Olympic boycott a hypocrisy: Guardian
I have been trying to avoid writing about the various protests and controversies going on over the Beijing Olympics. I still read all of the articles and feel empathy to all sides. However, I do feel a little disappointed that just now people’s grievances of China hosting the Olympic Games are just starting to come out now. Let’s not forget China put in a pretty strong bid for the 2000 Olympics and was just beaten by Sydney.
Have people forgotten where all of their clothing and gadgets are being made? I haven’t heard any people calling for bans on Ipods because they are made in China. China’s cheap labor supplies western countries with cheap consumer goods.

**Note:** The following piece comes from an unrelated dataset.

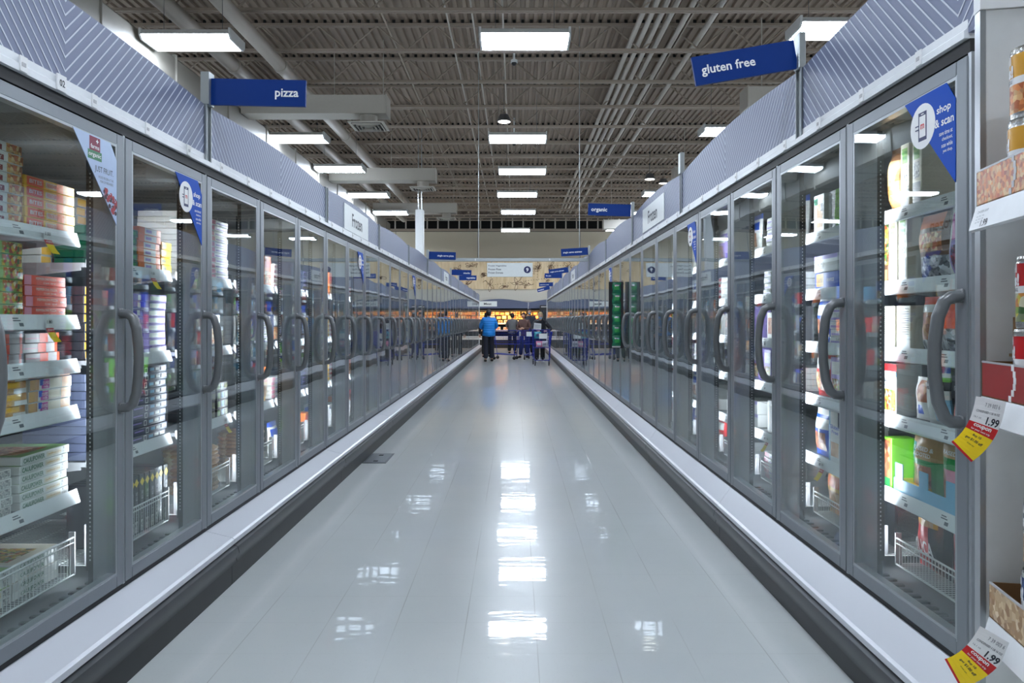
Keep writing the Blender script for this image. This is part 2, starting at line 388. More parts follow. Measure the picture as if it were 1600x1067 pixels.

I thought Marcel Berlins in the Guardian made some very timely comments:
Britain, like every other western industrial nation, is anxious - no, is desperate - to do business with the world’s fastest-growing economic power. Not a moment goes by without British government ministers, trade missions, industrialists, salesmen and business executives, buyers and sellers, importers and exporters, energetically attempting to do deals with the Chinese, competing with similar interests in dozens of other countries. I do not notice many complaints about Tibet or Darfur emerging from those sources. I have failed to spot threats by the British to boycott this or that trade fair or business conference to demonstrate their disapproval of Chinese behaviour. Yet it seems acceptable for sporting events and sportsmen and women to take the rap, and their careers be sacrificed, over something that has absolutely nothing to do with them. That is where the gross hypocrisy and dishonesty lies.
I don’t think we can ignore the problems going on in China. The Olympics can be used to bring about positive change, but we shouldn’t let the protests overshadow what is shaping up to be one the greatest sports events of all time.